Ambient noise surface wave tomography is an environmentally friendly and cost-effective seismic technique for subsurface imaging. However, noise sources acting from preferential azimuths may introduce bias in the Green’s function reconstruction and in the resultant velocity models. This study, focused at the deposit scale, investigates how to correctly merge the different phase velocity measurements at various frequencies, in order to fill the gap between natural and anthropogenic noise sources while adjusting the bias caused by changes in the azimuth of the source. The target is the Marathon PGE-Cu deposit (Ontario, Canada), an alkaline intrusion containing gabbros and syenites (ø = 25 km). Mineralisation is hosted by gabbros close to the inward-dipping footwall of the intrusion. The country rocks are Archaean volcanic breccias. 1024 vertical-component receivers were deployed for 30 days in two overlapping grids: a 200 m x 6040 m dense array with node spacing of 50 m, and a 4000 m x 2500 m sparse array with node spacing of 150 m. Beamforming analysis of the recorded data indicates variations in the distribution of noise. Below 5 Hz, the Lake Superior (SSW) is the dominant source of noise, while above 12 Hz, noise from the Canadian Pacific Railway and Trans-Canada highway (SW) is prominent. In the 5 - 12 Hz frequency band, surface-wave energy is dominant, and it comes from the Lake Superior and vehicle traffic. Between 12 Hz and 20 Hz, the signal is characterized by body-wave energy combined with less energetic surface waves, while above 20 Hz the imprint of body waves is dominant. We retrieved the fundamental mode of Rayleigh wave propagation from the recorded data set.
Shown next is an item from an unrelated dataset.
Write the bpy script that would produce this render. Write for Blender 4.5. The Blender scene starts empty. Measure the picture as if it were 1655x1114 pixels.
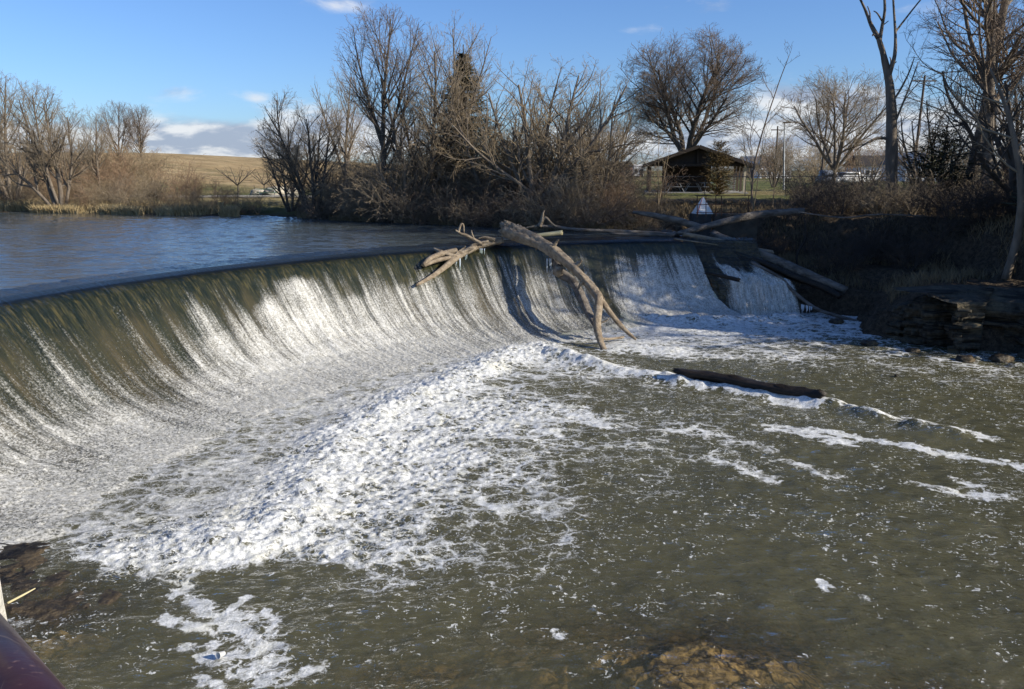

The signal was down-sampled to 50 Hz, divided into segments of 30 minutes, cross-correlated and stacked. Surface wave dispersion curves were extracted from 2-km-long arrays. Besides, various phase velocity measurements were applied. Phase-velocities were inverted to S-wave velocity structures using different probabilistic approaches. The overall results show a high-velocity shallow anomaly, probably related to the gabbro intrusion hosting the mineralization, as well as other structures consistent with the geological model inferred from surface mapping and drill logs.